Correio Braziliense, n. 21848, 10/01/2023. Política, p. 3

Rastro incalculável de destruição

Ingrid Soares
Raphael Felice
Isabel Dourado
Mariana Albuquerque


Ao chegarem para trabalhar, ontem, horas depois que uma horda de terroristas bolsonaristas passou pelo Palácio do Planalto, pelo Supremo Tribunal Federal (STF) e pelo Congresso, os funcionários se depararam com um cenário de desolação. Deram-se com o cenário que, até então, tinham visto apenas pela tevê e redes sociais, mas não in loco. Além de verem um patrimônio artístico e de bens vandalizado ou roubado, entristeceram-se com a infraestrutura da sedes dos Três Poderes destruída, com precárias condições de funcionamento.

As perícias que se realizaram, além de coletar provas contra os criminosos para a devida responsabilização, também serviram para calcular a extensão dos danos aos prédios. Os técnicos não apenas evitaram arriscar cálculos das restaurações, como se furtaram de dar um prazo para que os prédios estejam em plenas condições de uso por aqueles que neles trabalham.

No Palácio do Planalto, os peritos encontraram vestígios de sangue no térreo, próximo às salas e porta do comitê de imprensa. A maioria das vidraças foi quebrada, que arrebentaram até mesmo o chão original de granito — pedaços foram usados como arma de destruição do patrimônio pelos bolsonaristas. Máquinas de raio-x e catracas eletrônicas foram danificadas. Uma grande mesa de madeira que ficava no segundo andar foi usada como escudo pelos terroristas.

No Congresso, o cenário não era melhor. Quadros, obras de arte, esculturas, além de aparelhos como detector de metal, mesas e máquina de raio-x foram destruídos. No Salão Azul, do Senado, o carpete estava encharcado. Em alguns pontos, sentia-se cheiro de urina em meio aos estilhaços. Montes de garrafas d’água vazias e embalagens de lanches que pareciam fazer parte de kits, indicam que houve organização para o ataque terrorista.

Do lado de fora, fios de refletores externos da marquise do Congresso estavam cortados e queimados, o que, segundo a segurança do Legislativo, indicaria que os criminosos estavam tentando causar explosões. A diretora-geral do Senado, Ilana Trombka, avaliou o reparo da infraestrutura da Casa entre R$ 3 milhões e R$ 4 milhões.

“Vamos ter que fazer a troca desse tapete, algo que além de ter valor físico, mexe com a logística, pois toda vez que se troca o carpete tem cheiro da cola. E estamos perto da posse dos novos senadores, em 1º de fevereiro. Tivemos muitos vidros quebrados e temos que trocá-los com muita rapidez”, disse Ilana.

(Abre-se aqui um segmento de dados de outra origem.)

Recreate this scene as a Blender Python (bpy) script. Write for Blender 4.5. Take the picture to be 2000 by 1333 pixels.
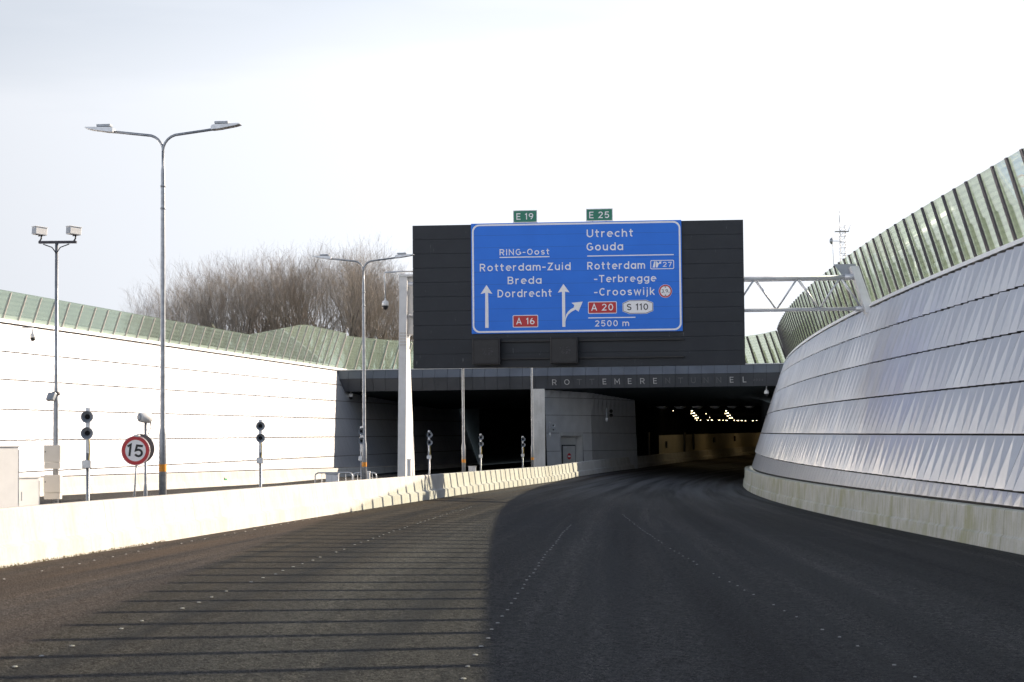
import bpy, bmesh, math, random
from mathutils import Vector, Matrix, Quaternion
R = math.radians
random.seed(7)
for o in list(bpy.data.objects): bpy.data.objects.remove(o)
SC = bpy.context.scene
COL = SC.collection

# ------------------------------------------------------------------ camera
FPX = 3889.0                      # focal length in pixels of the 2000 px wide photograph
PITCH, ROLL = R(3.216), R(0.5)
EYE = Vector((0, 0, 2.0))
cd = bpy.data.cameras.new('camera')
cam = bpy.data.objects.new('camera', cd); COL.objects.link(cam)
cd.lens = 70.0; cd.sensor_width = 36.0; cd.clip_start = 0.1; cd.clip_end = 5000
cam.location = EYE
cam.rotation_mode = 'QUATERNION'
cam.rotation_quaternion = (Matrix.Rotation(R(90) + PITCH, 3, 'X') @ Matrix.Rotation(-ROLL, 3, 'Z')).to_quaternion()
cd.dof.use_dof = True; cd.dof.focus_distance = 95.0; cd.dof.aperture_fstop = 5.0
SC.camera = cam

# ------------------------------------------------------------------ sun, sky, exposure
SUN = Vector((1.91, 1.15, 1.0)).normalized()
EL = math.asin(SUN.z); AZ = math.atan2(SUN.x, SUN.y)
sd = bpy.data.lights.new('sun', 'SUN'); sun = bpy.data.objects.new('sun', sd); COL.objects.link(sun)
sd.energy = 5.0; sd.angle = R(0.35); sd.color = (1.0, 0.84, 0.66)
sun.rotation_mode = 'QUATERNION'; sun.rotation_quaternion = SUN.to_track_quat('Z', 'Y')
sun.location = SUN * 300
W = bpy.data.worlds.new('World'); SC.world = W; W.use_nodes = True
nt = W.node_tree; nt.nodes.clear()
def wn(t, **k):
    n = nt.nodes.new(t)
    for a, b in k.items(): setattr(n, a, b)
    return n
sky = wn('ShaderNodeTexSky', sky_type='NISHITA', sun_disc=False, sun_elevation=EL, sun_rotation=AZ, dust_density=1.5, air_density=1.0, ozone_density=3.0)
bg1 = wn('ShaderNodeBackground'); bg1.inputs[1].default_value = 0.05
bg2 = wn('ShaderNodeBackground'); bg2.inputs[0].default_value = (0.90, 0.935, 1.0, 1); bg2.inputs[1].default_value = 0.50
tc = wn('ShaderNodeTexCoord'); mp = wn('ShaderNodeMapping'); mp.inputs['Scale'].default_value = (3.2, 3.2, 22)
nz = wn('ShaderNodeTexNoise'); nz.inputs['Scale'].default_value = 1.0; nz.inputs['Detail'].default_value = 4
sx = wn('ShaderNodeSeparateXYZ')
dot = wn('ShaderNodeVectorMath', operation='DOT_PRODUCT'); dot.inputs[1].default_value = SUN
# thin high cloud: thicker low down and towards the sun
m1 = wn('ShaderNodeMapRange'); m1.inputs[1].default_value = 0.17; m1.inputs[2].default_value = 0.36; m1.inputs[3].default_value = 1.0; m1.inputs[4].default_value = 0.0
m2 = wn('ShaderNodeMapRange'); m2.inputs[1].default_value = 0.20; m2.inputs[2].default_value = 0.62; m2.inputs[3].default_value = -0.10; m2.inputs[4].default_value = 0.25
m5 = wn('ShaderNodeMapRange'); m5.inputs[1].default_value = 0.25; m5.inputs[2].default_value = 0.50; m5.inputs[3].default_value = 0.43; m5.inputs[4].default_value = 0.58
m3 = wn('ShaderNodeMapRange'); m3.inputs[1].default_value = 0.35; m3.inputs[2].default_value = 0.65; m3.inputs[3].default_value = -0.08; m3.inputs[4].default_value = 0.10
a1 = wn('ShaderNodeMath', operation='ADD'); a2 = wn('ShaderNodeMath', operation='ADD', use_clamp=True)
mxs = wn('ShaderNodeMixShader'); out = wn('ShaderNodeOutputWorld')
L = nt.links.new
L(tc.outputs['Generated'], mp.inputs[0]); L(mp.outputs[0], nz.inputs['Vector'])
L(tc.outputs['Generated'], sx.inputs[0]); L(sx.outputs[2], m1.inputs[0])
m7 = wn('ShaderNodeMapRange'); m7.inputs[1].default_value = -0.70; m7.inputs[2].default_value = -0.10; m7.inputs[3].default_value = 0.8; m7.inputs[4].default_value = 0.0  # added cloud cover opposite the sun, a fill for shaded faces
a4 = wn('ShaderNodeMath', operation='ADD')
L(tc.outputs['Generated'], dot.inputs[0]); L(dot.outputs['Value'], m7.inputs[0]); L(dot.outputs['Value'], m2.inputs[0])
L(nz.outputs[0], m3.inputs[0]); L(dot.outputs['Value'], m5.inputs[0]); m6 = wn('ShaderNodeMapRange'); m6.inputs[1].default_value = -0.85; m6.inputs[2].default_value = -0.05; m6.inputs[3].default_value = 0.68; m6.inputs[4].default_value = 0.0
a3 = wn('ShaderNodeMath', operation='ADD')      # out-of-view cloud opposite the sun, brightened to fill camera-facing surfaces
L(dot.outputs['Value'], m6.inputs[0]); L(m5.outputs[0], a3.inputs[0]); L(m6.outputs[0], a3.inputs[1]); L(a3.outputs[0], bg2.inputs[1])
L(m1.outputs[0], a1.inputs[0]); L(m2.outputs[0], a1.inputs[1]); L(a1.outputs[0], a4.inputs[0]); L(m7.outputs[0], a4.inputs[1]); L(a4.outputs[0], a2.inputs[0]); L(m3.outputs[0], a2.inputs[1])
L(sky.outputs[0], bg1.inputs[0]); L(a2.outputs[0], mxs.inputs[0]); L(bg1.outputs[0], mxs.inputs[1]); L(bg2.outputs[0], mxs.inputs[2]); L(mxs.outputs[0], out.inputs[0])
SC.view_settings.view_transform = 'Standard'; SC.view_settings.look = 'None'; SC.view_settings.gamma = 1.0
SC.view_settings.exposure = 1.0
SC.render.engine = 'CYCLES'
SC.cycles.max_bounces = 10; SC.cycles.transparent_max_bounces = 40; SC.cycles.use_denoising = True

# ------------------------------------------------------------------ helpers
CAMM = (Matrix.Rotation(R(90) + PITCH, 3, 'X') @ Matrix.Rotation(-ROLL, 3, 'Z'))
def at(x, y, Y):
    """world point at distance Y ahead seen at photo pixel x, y (used to read true positions off the photo)"""
    d = CAMM @ Vector(((x - 1000) / FPX, -(y - 666.5) / FPX, -1))
    return EYE + d * (Y / d.y)

def tag(o, label=None, cat=None, group=None, kind=None):
    if label: o['label'] = label
    if cat: o['category'] = cat
    if group: o['group'] = group
    if kind: o['kind'] = kind
    return o
def empty(name, loc=(0, 0, 0), rz=0.0):
    o = bpy.data.objects.new(name, None); COL.objects.link(o)
    o.location = loc; o.rotation_euler = (0, 0, rz); o.empty_display_size = .2
    return o
def kids(o): return [c for c in bpy.data.objects if c.parent == o]
def copy_tree(o, parent=None):
    c = o.copy(); COL.objects.link(c)
    if parent: c.parent = parent
    for ch in kids(o): copy_tree(ch, c)
    return c

class MB:
    def __init__(s): s.v = []; s.f = []; s.sm = []; s.uv = []
    def add(s, vs, fs, smooth=False, uvs=None):
        b = len(s.v); s.v += [tuple(p) for p in vs]
        for f in fs:
            s.f.append(tuple(i + b for i in f)); s.sm.append(smooth)
        s.uv += list(uvs) if uvs else [(0, 0)] * len(vs)
    def box(s, a, b, M=None, bev=0.0):
        x0, y0, z0 = a; x1, y1, z1 = b
        if x1 < x0: x0, x1 = x1, x0
        if y1 < y0: y0, y1 = y1, y0
        if z1 < z0: z0, z1 = z1, z0
        c = bev
        if c <= 0:
            vs = [(x0,y0,z0),(x1,y0,z0),(x1,y1,z0),(x0,y1,z0),(x0,y0,z1),(x1,y0,z1),(x1,y1,z1),(x0,y1,z1)]
            fs = [(0,3,2,1),(4,5,6,7),(0,1,5,4),(1,2,6,5),(2,3,7,6),(3,0,4,7)]
        else:
            bm = bmesh.new(); bmesh.ops.create_cube(bm, size=1)
            for v in bm.verts: v.co = Vector(((x0+x1)/2 + v.co.x*(x1-x0), (y0+y1)/2 + v.co.y*(y1-y0), (z0+z1)/2 + v.co.z*(z1-z0)))
            bmesh.ops.bevel(bm, geom=bm.edges[:] , offset=c, segments=2, affect='EDGES', profile=.5)
            bm.verts.index_update(); vs = [tuple(v.co) for v in bm.verts]; fs = [tuple(v.index for v in f.verts) for f in bm.faces]; bm.free()
        if M: vs = [M @ Vector(p) for p in vs]
        s.add(vs, fs)
    def tube(s, pts, rs, n=10, cap=True, smooth=True):
        pts = [Vector(p) for p in pts]
        if not hasattr(rs, '__len__'): rs = [rs] * len(pts)
        vs = []; fs = []; up = None
        for i, p in enumerate(pts):
            t = (pts[min(i+1, len(pts)-1)] - pts[max(i-1, 0)]).normalized()
            if up is None:
                up = Vector((0, 0, 1)) if abs(t.z) < .9 else Vector((1, 0, 0))
            a = (up - t * up.dot(t)).normalized(); b = t.cross(a); up = a
            for k in range(n):
                w = 2 * math.pi * k / n
                vs.append(p + (a * math.cos(w) + b * math.sin(w)) * rs[i])
        for i in range(len(pts) - 1):
            for k in range(n):
                fs.append((i*n+k, i*n+(k+1) % n, (i+1)*n+(k+1) % n, (i+1)*n+k))
        s.add(vs, fs, smooth)
        if cap and n > 3:
            b = len(s.v) - len(vs)
            s.f.append(tuple(b + k for k in reversed(range(n)))); s.sm.append(False)
            s.f.append(tuple(b + (len(pts)-1)*n + k for k in range(n))); s.sm.append(False)
    def lathe(s, prof, n=20, M=None, smooth=True):
        """prof: (radius, height) round local z"""
        vs = []; fs = []
        for r, h in prof:
            for k in range(n):
                w = 2*math.pi*k/n; p = Vector((r*math.cos(w), r*math.sin(w), h))
                vs.append(M @ p if M else p)
        for i in range(len(prof)-1):
            for k in range(n): fs.append((i*n+k, i*n+(k+1) % n, (i+1)*n+(k+1) % n, (i+1)*n+k))
        s.add(vs, fs, smooth)
        b = len(s.v) - len(vs)
        if prof[0][0] > 1e-4: s.f.append(tuple(b+k for k in reversed(range(n)))); s.sm.append(False)
        if prof[-1][0] > 1e-4: s.f.append(tuple(b+(len(prof)-1)*n+k for k in range(n))); s.sm.append(False)
    def prism(s, poly, y0, y1, M=None):
        """poly in local x,z, extruded along y"""
        n = len(poly)
        vs = [Vector((p[0], y0, p[1])) for p in poly] + [Vector((p[0], y1, p[1])) for p in poly]
        if M: vs = [M @ p for p in vs]
        fs = [tuple(range(n)), tuple(reversed(range(n, 2*n)))] + [(i, i+n, (i+1) % n + n, (i+1) % n) for i in range(n)]
        s.add(vs, fs)
    def flat(s, poly, y):
        s.add([(p[0], y, p[1]) for p in poly], [tuple(range(len(poly)))])
    def build(s, name, m, parent=None, loc=None):
        me = bpy.data.meshes.new(name); me.from_pydata(s.v, [], s.f); me.update()
        me.polygons.foreach_set('use_smooth', s.sm)
        if any(u != (0, 0) for u in s.uv):
            ul = me.uv_layers.new(name='UVMap')
            for lp in me.loops: ul.data[lp.index].uv = s.uv[lp.vertex_index]
        bm = bmesh.new(); bm.from_mesh(me); bmesh.ops.recalc_face_normals(bm, faces=bm.faces) if len(s.f) < 60000 else None; bm.to_mesh(me); bm.free()
        me.materials.append(m)
        o = bpy.data.objects.new(name, me); COL.objects.link(o)
        if parent: o.parent = parent
        if loc: o.location = loc
        return o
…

A Câmara divulgou levantamento sobre obras de arte e patrimônio depredados, mas não deu estimativa de valor. A grande depredação se deu no Plenário.

Ódio

Das sedes dos Três Poderes, o ódio maior dos bolsonaristas parece ter sido contra o prédio do STF. O Salão Nobre amanheceu totalmente destruído, com cadeiras reviradas, documentos espalhados e totalmente às escuras — a energia foi cortada para evitar um curto-circuito que danificasse ainda mais a parte elétrica do prédio e houvesse o risco de incêndio.

Os terroristas não pouparam nem mesmo a dispensa de alimento do STF — que foi saqueada. Os danos incluem o chamado Hall dos Bustos, onde havia esculturas de grandes vultos da República, como Rui Barbosa e Joaquim Nabuco. O brasão da República que orna o Plenário da Corte foi arrancado e uma réplica da edição original da Constituição, roubada.

Entre itens de valor histórico danificados está um tapete que, segundo informações do Supremo, pertenceu à Princesa Isabel, filha do imperador D. Pedro II e responsável por assinar a Lei Áurea, que acabou com a escravidão no país. Já a porta com o nome do ministro Alexandre de Moraes que os terroristas arrancaram, e cujas imagens compartilharam nas redes sociais, não é a do gabinete do magistrado — percente ao armário que guarda as togas que ele usa nos julgamentos. O gabinete dos integrantes do Supremo fica no prédio anexo, poupado pelos criminosos.

A administração do STF não tinha feito um cálculo dos prejuízos causados na invasão. Por meio de nota, a presidente do STF, Rosa Weber, lastimou que o edifício-sede do Supremo “patrimônio histórico dos brasileiros e da humanidade, foi severamente destruído por criminosos, vândalos e antidemocratas”.